What you should do:
Select, from the data, each line where "follow" occurs.

Supplied information:
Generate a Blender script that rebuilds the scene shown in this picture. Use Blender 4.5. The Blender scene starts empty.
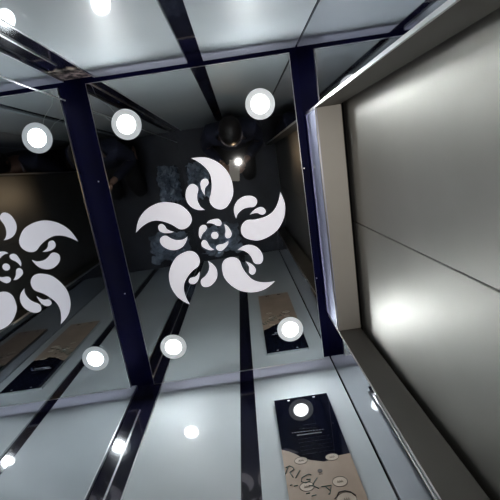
import bpy, bmesh, math, random
from mathutils import Vector, Matrix, noise
random.seed(4)
C = bpy.context.scene
COL = C.collection
ZC = 0.85                      # camera height above the cabin floor
HP = 1.45 + ZC                 # underside of the hung ceiling panel
HC = HP + 0.10                 # true ceiling
WL, WR, WF, WB = -0.546, 0.283, 0.898, -0.401

# ------------------------------------------------------------ materials
def mat(name, col, rough=.5, metal=0., coat=0., coatr=.03, emit=None, es=0., spec=.5, alpha=1., trans=0.):
    m = bpy.data.materials.new(name); m.use_nodes = True
    b = m.node_tree.nodes['Principled BSDF']
    b.inputs['Base Color'].default_value = (*col, 1)
    b.inputs['Roughness'].default_value = rough
    b.inputs['Metallic'].default_value = metal
    b.inputs['Coat Weight'].default_value = coat
    b.inputs['Coat Roughness'].default_value = coatr
    b.inputs['Specular IOR Level'].default_value = spec
    b.inputs['Alpha'].default_value = alpha
    b.inputs['Transmission Weight'].default_value = trans
    if emit:
        b.inputs['Emission Color'].default_value = (*emit, 1)
        b.inputs['Emission Strength'].default_value = es
    return m
def mottled(m, amount=.08, scale=6., bump=0., bscale=(1, 1, 1), rvar=0.):
    """slow procedural variation of colour / roughness plus optional brushed bump"""
    nt = m.node_tree; N = nt.nodes; L = nt.links; b = N['Principled BSDF']
    tc = N.new('ShaderNodeTexCoord')
    nz = N.new('ShaderNodeTexNoise'); nz.inputs['Scale'].default_value = scale; nz.inputs['Detail'].default_value = 4
    L.new(tc.outputs['Object'], nz.inputs['Vector'])
    c = b.inputs['Base Color'].default_value[:3]
    rp = N.new('ShaderNodeValToRGB')
    rp.color_ramp.elements[0].position = .3; rp.color_ramp.elements[1].position = .7
    rp.color_ramp.elements[0].color = (*[x * (1 - amount) for x in c], 1)
    rp.color_ramp.elements[1].color = (*[min(1, x * (1 + amount)) for x in c], 1)
    L.new(nz.outputs['Fac'], rp.inputs['Fac']); L.new(rp.outputs['Color'], b.inputs['Base Color'])
    if rvar:
        mr = N.new('ShaderNodeMapRange'); r = b.inputs['Roughness'].default_value
        mr.inputs['To Min'].default_value = r - rvar; mr.inputs['To Max'].default_value = r + rvar
        L.new(nz.outputs['Fac'], mr.inputs['Value']); L.new(mr.outputs['Result'], b.inputs['Roughness'])
    if bump:
        mp = N.new('ShaderNodeMapping'); mp.inputs['Scale'].default_value = bscale
        n2 = N.new('ShaderNodeTexNoise'); n2.inputs['Scale'].default_value = 60; n2.inputs['Detail'].default_value = 3
        bp = N.new('ShaderNodeBump'); bp.inputs['Strength'].default_value = bump; bp.inputs['Distance'].default_value = .002
        L.new(tc.outputs['Object'], mp.inputs['Vector']); L.new(mp.outputs['Vector'], n2.inputs['Vector'])
        L.new(n2.outputs['Fac'], bp.inputs['Height']); L.new(bp.outputs['Normal'], b.inputs['Normal'])
    return m

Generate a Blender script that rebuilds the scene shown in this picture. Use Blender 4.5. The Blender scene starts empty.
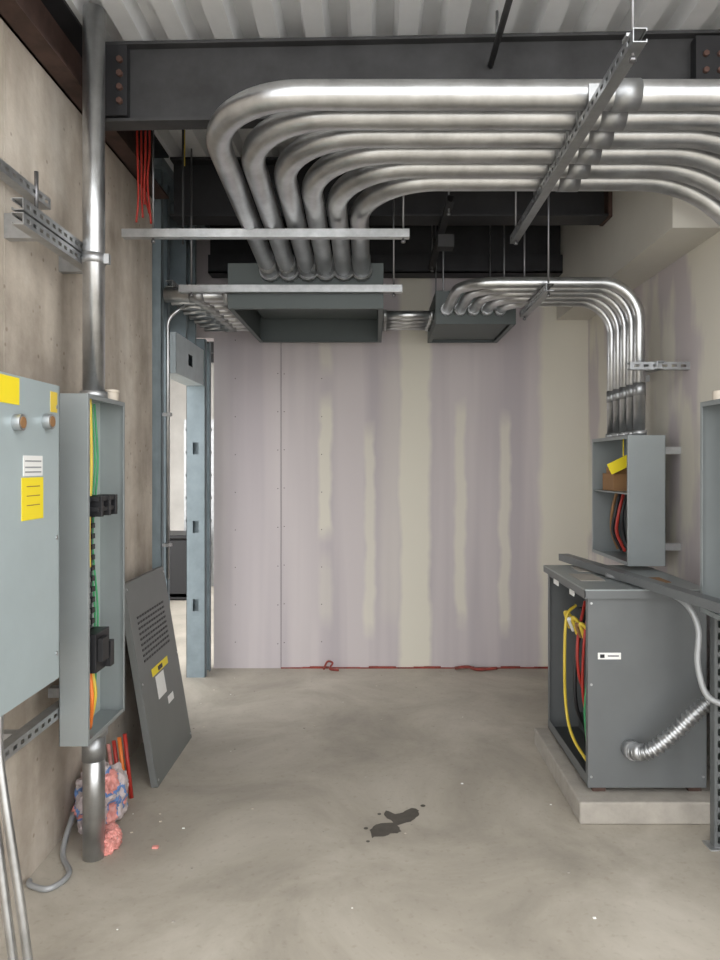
import bpy, bmesh, math, random
from mathutils import Vector, Matrix, noise
random.seed(4)
S = bpy.context.scene
COL = S.collection
S.view_settings.view_transform='Standard'

# ---------------------------------------------------------------- materials
def new_mat(name):
    m = bpy.data.materials.new(name); m.use_nodes = True
    nt = m.node_tree; b = nt.nodes['Principled BSDF']
    return m, nt, b

def mat(name, col, rough=.5, metal=0., var=.0, scale=8., bump=0., bscale=40., stretch=(1,1,1), rvar=0.):
    m, nt, b = new_mat(name)
    b.inputs['Base Color'].default_value = (*col, 1)
    b.inputs['Roughness'].default_value = rough
    b.inputs['Metallic'].default_value = metal
    if var or bump or rvar:
        tc = nt.nodes.new('ShaderNodeTexCoord'); mp = nt.nodes.new('ShaderNodeMapping')
        mp.inputs['Scale'].default_value = stretch
        nt.links.new(tc.outputs['Object'], mp.inputs[0])
        n = nt.nodes.new('ShaderNodeTexNoise'); n.inputs['Scale'].default_value = scale
        n.inputs['Detail'].default_value = 6; n.inputs['Roughness'].default_value = .62
        nt.links.new(mp.outputs[0], n.inputs['Vector'])
        r = nt.nodes.new('ShaderNodeValToRGB')
        r.color_ramp.elements[0].position = .3; r.color_ramp.elements[1].position = .7
        r.color_ramp.elements[0].color = (*[c*(1-var) for c in col], 1)
        r.color_ramp.elements[1].color = (*[min(1, c*(1+var)) for c in col], 1)
        nt.links.new(n.outputs[0], r.inputs[0]); nt.links.new(r.outputs[0], b.inputs['Base Color'])
        if rvar:
            mr = nt.nodes.new('ShaderNodeMapRange'); mr.inputs['To Min'].default_value = rough-rvar
            mr.inputs['To Max'].default_value = rough+rvar
            nt.links.new(n.outputs[0], mr.inputs[0]); nt.links.new(mr.outputs[0], b.inputs['Roughness'])
        if bump:
            n2 = nt.nodes.new('ShaderNodeTexNoise'); n2.inputs['Scale'].default_value = bscale
            n2.inputs['Detail'].default_value = 5
            nt.links.new(mp.outputs[0], n2.inputs['Vector'])
            bp = nt.nodes.new('ShaderNodeBump'); bp.inputs['Strength'].default_value = bump
            bp.inputs['Distance'].default_value = .01
            nt.links.new(n2.outputs[0], bp.inputs['Height']); nt.links.new(bp.outputs[0], b.inputs['Normal'])
    return m

GALV = mat('galvanized_conduit', (.52,.53,.54), .32, .95, .24, 6, rvar=.09, bump=.04, bscale=12)
GALVS = mat('galvanized_strut', (.46,.47,.48), .4, .85, .15, 20)
COUP = mat('conduit_coupling_steel', (.36,.37,.38), .42, .9, .12, 20)
ROD = mat('threaded_rod', (.24,.24,.25), .4, .9)
STUD = mat('galvanized_stud', (.20,.245,.27), .5, .3, .12, 10)
HEAD = mat('galvanized_header', (.52,.58,.61), .5, .1, .08, 10)
STEEL = mat('primed_steel', (.046,.046,.048), .6, .15, .3, 6)
STEEL2 = mat('dark_steel', (.026,.026,.029), .6, .2, .25, 6)
RUST = mat('rusty_steel', (.07,.04,.032), .7, .2, .4, 9)
BOLT = mat('bolt_steel', (.14,.08,.065), .6, .5)
ENC = mat('enclosure_grey_paint', (.27,.295,.30), .36, .3, .06, 3)
ENCB = mat('enclosure_light_blue_grey', (.44,.52,.54), .33, .3, .06, 3)
ENCI = mat('enclosure_interior', (.50,.57,.54), .35, .35, .08, 4)
TGREY = mat('transformer_grey_paint', (.125,.133,.137), .40, .15, .08, 3)
TDARK = mat('dark_panel_grey', (.15,.158,.155), .42, .1, .06, 3)
BOXG = mat('pull_box_grey', (.085,.10,.10), .5, .2, .05, 3)
BLACK = mat('black_plastic', (.012,.012,.014), .45)
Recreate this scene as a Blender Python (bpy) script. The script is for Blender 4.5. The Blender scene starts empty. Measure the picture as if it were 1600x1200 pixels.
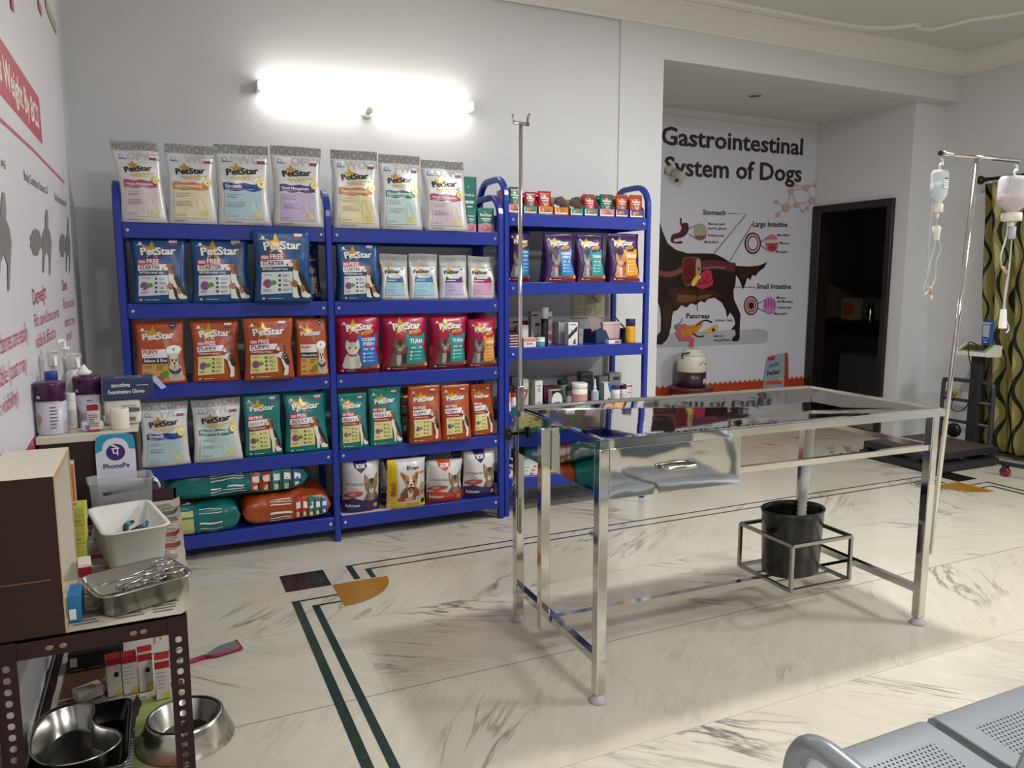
import bpy, bmesh, math, random
from mathutils import Vector, Matrix, noise
from mathutils.geometry import tessellate_polygon
PI = math.pi
SC = bpy.context.scene
COL = SC.collection
random.seed(7)

# ------------------------------------------------------------------ camera, world, lights, exposure
FPX, PITCH, YAW, CAMZ = 1195.0, math.radians(7.77), math.radians(24.75), 1.45
_sy, _cy, _sp, _cp = math.sin(YAW), math.cos(YAW), math.sin(PITCH), math.cos(PITCH)
FW = Vector((_sy*_cp, _cy*_cp, -_sp)); RT = Vector((_cy, -_sy, 0)); UP = Vector((_sy*_sp, _cy*_sp, _cp))
CAM = Vector((0, 0, CAMZ))
cd = bpy.data.cameras.new('camera'); cam = bpy.data.objects.new('camera', cd); COL.objects.link(cam)
cd.sensor_width = 36; cd.lens = FPX*36/1600; cd.clip_start = 0.02
cam.matrix_world = Matrix(((RT.x, UP.x, -FW.x, 0), (RT.y, UP.y, -FW.y, 0), (RT.z, UP.z, -FW.z, CAMZ), (0, 0, 0, 1)))
SC.camera = cam
SC.view_settings.view_transform = 'Standard'; SC.view_settings.look = 'None'
SC.view_settings.gamma = 1; SC.view_settings.use_curve_mapping = False
SC.view_settings.exposure = 0.05
w = bpy.data.worlds.new('world'); SC.world = w; w.use_nodes = True
w.node_tree.nodes['Background'].inputs[0].default_value = (0.5, 0.5, 0.52, 1)
w.node_tree.nodes['Background'].inputs[1].default_value = 0.05

def area(name, loc, rot, sx, sy, watts, color=(1, 1, 1), shape='RECTANGLE'):
    l = bpy.data.lights.new(name, 'AREA'); l.shape = shape; l.size = sx
    if shape in ('RECTANGLE', 'ELLIPSE'): l.size_y = sy
    l.energy = watts; l.color = color
    o = bpy.data.objects.new(name, l); COL.objects.link(o); o.location = loc; o.rotation_euler = rot
    return o
area('ceiling_lamp', (2.85, 2.5, 3.25), (0, 0, 0), 0.24, 0.24, 64, (1, 0.995, 0.985), 'DISK')
area('ceiling_lamp_rear', (1.6, -1.2, 3.25), (0, 0, 0), 0.8, 0.8, 108, (0.98, 0.99, 1), 'DISK')
area('side_fill_light', (5.0, 0.6, 3.25), (0, 0, 0), 0.8, 0.8, 92, (0.98, 0.99, 1), 'DISK')  # added fill, not a known lamp: brightens the alcove and the table's shadow
TUBE_STRENGTH = 15.0

def ray(u, v): return FW + RT*((u-800)/FPX) - UP*((v-600)/FPX)
def at_x(u, v, X): d = ray(u, v); return CAM + d*(X/d.x)
def at_y(u, v, Y): d = ray(u, v); return CAM + d*(Y/d.y)
def at_z(u, v, Z): d = ray(u, v); return CAM + d*((Z-CAMZ)/d.z)

# ------------------------------------------------------------------ materials
def lin(h):
    h = h.lstrip('#'); o = []
    for i in (0, 2, 4):
        c = int(h[i:i+2], 16)/255
        o.append(c/12.92 if c <= 0.04045 else ((c+0.055)/1.055)**2.4)
    return o
_M = {}
def mat(hexc, rough=0.5, metal=0.0, vary=0.06, bump=0.0, bscale=40.0, vscale=6.0, trans=0.0, emit=0.0, alpha=1.0, coat=0.0, spec=0.5):
    key = (hexc, rough, metal, vary, bump, bscale, vscale, trans, emit, alpha, coat, spec)
    if key in _M: return _M[key]
    m = bpy.data.materials.new('surface_' + hexc.strip('#')); m.use_nodes = True
    nt = m.node_tree; b = nt.nodes['Principled BSDF']
    b.inputs['Roughness'].default_value = rough; b.inputs['Metallic'].default_value = metal
    b.inputs['Specular IOR Level'].default_value = spec
    c = lin(hexc)
    tc = nt.nodes.new('ShaderNodeTexCoord')
    if vary > 0:
        n = nt.nodes.new('ShaderNodeTexNoise'); n.inputs['Scale'].default_value = vscale; n.inputs['Detail'].default_value = 3
        nt.links.new(tc.outputs['Object'], n.inputs['Vector'])
        mx = nt.nodes.new('ShaderNodeMix'); mx.data_type = 'RGBA'
        mx.inputs[6].default_value = (*[x*(1-vary) for x in c], 1); mx.inputs[7].default_value = (*[min(1, x*(1+vary)) for x in c], 1)
        nt.links.new(n.outputs['Fac'], mx.inputs[0]); nt.links.new(mx.outputs[2], b.inputs['Base Color'])
    else: b.inputs['Base Color'].default_value = (*c, 1)
    if bump > 0:
        n2 = nt.nodes.new('ShaderNodeTexNoise'); n2.inputs['Scale'].default_value = bscale; n2.inputs['Detail'].default_value = 2
        nt.links.new(tc.outputs['Object'], n2.inputs['Vector'])
        bp = nt.nodes.new('ShaderNodeBump'); bp.inputs['Strength'].default_value = 1.0; bp.inputs['Distance'].default_value = bump
        nt.links.new(n2.outputs['Fac'], bp.inputs['Height']); nt.links.new(bp.outputs['Normal'], b.inputs['Normal'])
    if trans: b.inputs['Transmission Weight'].default_value = trans; b.inputs['IOR'].default_value = 1.2
    if emit: b.inputs['Emission Color'].default_value = (*c, 1); b.inputs['Emission Strength'].default_value = emit
    if alpha < 1: b.inputs['Alpha'].default_value = alpha
    if coat: b.inputs['Coat Weight'].default_value = coat; b.inputs['Coat Roughness'].default_value = 0.1
    _M[key] = m
    return m
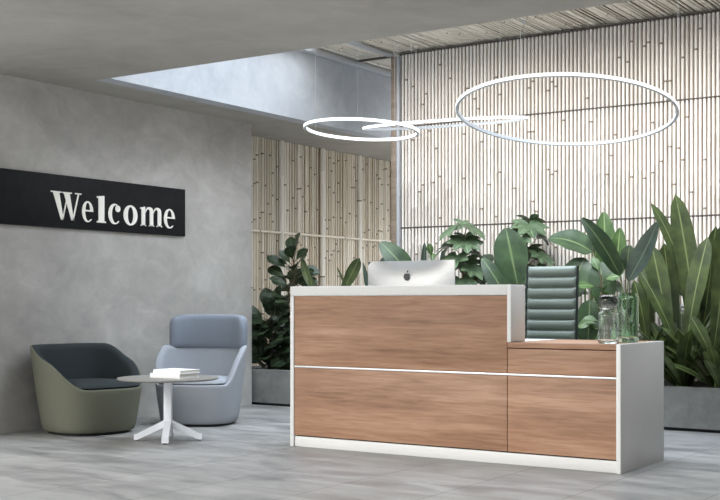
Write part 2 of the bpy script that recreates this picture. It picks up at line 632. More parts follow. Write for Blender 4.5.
for ch, p0, p1 in (('W', 51, 81.5), ('e', 82.2, 93.4), ('l', 97, 106), ('c', 108.5, 121), ('o', 123.7, 137.6), ('m', 140.3, 162.3), ('e', 164, 175)):
    y0, y1 = wall_y(p0), wall_y(p1)
    m = MB()
    # letter x -> world +Y, letter y -> world +Z, thickness -> +X
    Mt = Matrix(((0, 0, 1, WX + .0248), (y1 - y0, 0, 0, y0), (0, .223, 0, 1.645), (0, 0, 0, 1)))
    for shp in {'W': g_W, 'e': g_e, 'l': g_l, 'c': g_c, 'o': g_o, 'm': g_m}[ch]():
        m.ext(shp, .005, Mt)
    lt = m.build('letter', M_letter, sign, smooth=False)
    lt.matrix_parent_inverse = Matrix.Translation(-sign.location)

# ------------------------------------------------------------------ reception desk
DX0, DX1, DY0, DY1 = -4.879, -2.494, 6.46, 7.20
XJ = -3.222     # joint of the front panels
XS = -3.194      # step between raised counter and low counter
H1, H2, SZ = 1.10, .748, .55
desk = thing('reception_desk', 'walnut and white reception desk with a raised counter on its left', 'desk', ((DX0 + DX1) / 2, (DY0 + DY1) / 2, 0))
dinv = Matrix.Translation(-desk.location)


def dpart(name, mat, *a, b=.003):
    o = MB().rbox(*a, b=b).build(name, mat, desk)
    o.matrix_parent_inverse = dinv
    return o


CD = .2
dpart('end_panel', M_white, DX0, DX0 + .03, DY0, DY1, 0, H1 - .066)
dpart('end_panel', M_white, DX1 - .028, DX1, DY0, DY1, 0, H2)
dpart('counter_top', M_white, DX0, XJ, DY0, DY0 + CD, H1 - .065, H1)
dpart('step_panel', M_white, XJ + .0005, XS, DY0, DY0 + CD, H2, H1)
dpart('front_panel', M_wood, DX0 + .032, XJ - .002, DY0 + .006, DY0 + .03, SZ + .008, H1 - .067)
dpart('front_panel', M_wood, DX0 + .032, XJ - .002, DY0 + .006, DY0 + .03, .078, SZ - .008)
dpart('front_panel', M_wood, XJ + .002, DX1 - .03, DY0 + .006, DY0 + .03, .078, SZ - .008)
dpart('front_panel', M_wood, XJ + .002, DX1 - .03, DY0 + .006, DY0 + .03, SZ + .008, H2 - .039)
dpart('trim_strip', M_steel, DX0 + .031, DX1 - .029, DY0 + .004, DY0 + .02, SZ - .006, SZ + .006, b=.001)
dpart('plinth', M_white, DX0 + .031, DX1 - .029, DY0 + .012, DY0 + .035, 0, .07)
dpart('worktop', M_wood, XJ + .001, DX1 - .029, DY0 + .002, DY1, H2 - .034, H2 - .002)
dpart('worktop', M_white, DX0 + .031, XJ, DY0 + .205, DY1, H2 - .034, H2 - .002)
dpart('counter_back', M_white, DX0 + .031, XS - .029, DY0 + CD - .02, DY0 + CD, H2 - .03, H1 - .066)
dpart('core_panel', M_black, DX0 + .031, DX1 - .029, DY0 + .036, DY0 + .05, .0, H2 - .036)

# ------------------------------------------------------------------ desktop computer
MX, MY = (-4.50 - 3.80) / 2, 6.86
mon = thing('desktop_computer', 'silver all in one computer seen from behind on the reception desk', 'computer', (MX, MY, H2))
W2, ZB, ZT = .345, .09, .527
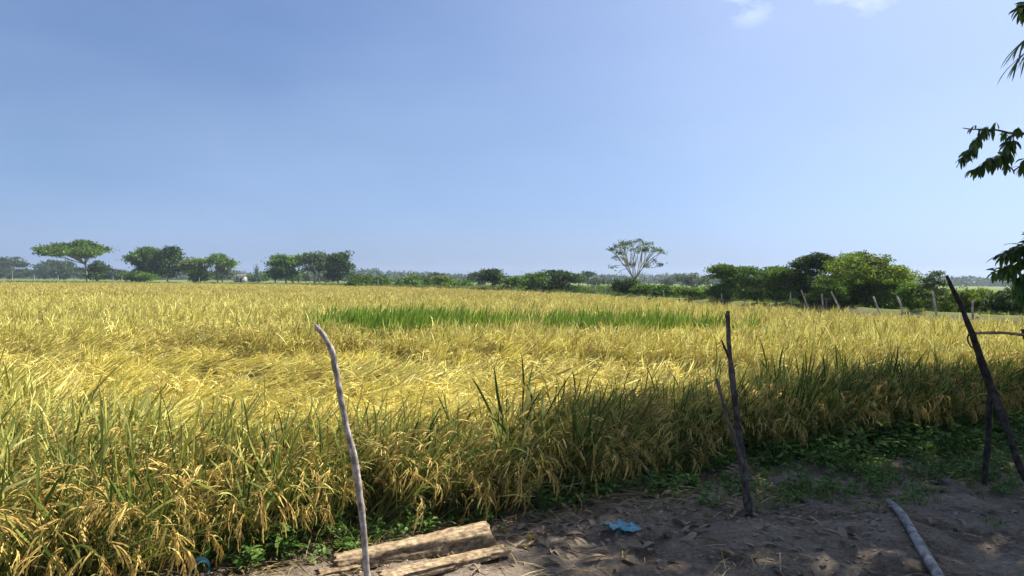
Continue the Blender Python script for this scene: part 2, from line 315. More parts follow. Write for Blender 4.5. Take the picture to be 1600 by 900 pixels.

Exercise result:
Write part 2 of the bpy script that recreates this picture. It picks up at line 632. More parts follow. Write for Blender 4.5.
Continue the Blender Python script for this scene: part 2, from line 315. More parts follow. Write for Blender 4.5. Take the picture to be 1600 by 900 pixels.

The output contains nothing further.